This question originally appeared on Quora: What do physicists know that lets them win at casinos? Answer by Richard Muller, professor of physics at UC Berkeley, and author of Now, The Physics of Time.
A colleague of mine built a device that enabled him to beat the roulette table. Impossible you may think, but no; it was based on physics.
It worked as follows: to encourage people to bet at roulette, it has been traditional to allow bets to be made after the wheel is spun and the ball is flung, but only before it begins to drop. In that second or two, there is enough information to allow a measurement and computation that will, for example, double your odds of winning. If the computation simply rules out half of the wheel as unlikely, then the odds jump up highly in your favor. Whereas before, your odds of winning might be 98:100 (so you lose); if you exclude half of the numbers, your odds become 196:100—you win big!
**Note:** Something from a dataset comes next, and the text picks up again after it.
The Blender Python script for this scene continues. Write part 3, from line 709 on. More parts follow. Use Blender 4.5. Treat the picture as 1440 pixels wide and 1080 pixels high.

You don’t have to predict the number where it will fall. You only have to increase your odds by 3% to go from losing on average to winning on average.
He built a device with a switch for his toe in which he tapped each time the ball spun around; with a separate switch he tapped each time the wheel turned. This provided enough information for his small pocket computer to signal him back (with a tap to his leg) where he should place his bet. (He had to calibrate each wheel, but he did that by watching and testing before he started betting.)
The casinos don’t have the right to search you, so how can they guard against devices such as that? To do that, they have lobbied to make a law that they can exclude any person without cause. They choose to do that only when they see someone consistently beating the odds. They can’t get their money back, but they can stop losing.
Indeed, my friend (who was then a graduate student at Berkeley) was put on the list. His name and photo were shared by all the casinos in Nevada (and maybe world-wide), and his gambling for-profit career was at an end. He says he almost made enough money to pay for the roulette wheel he had purchased to perfect his instrument at home before going out “into the field.”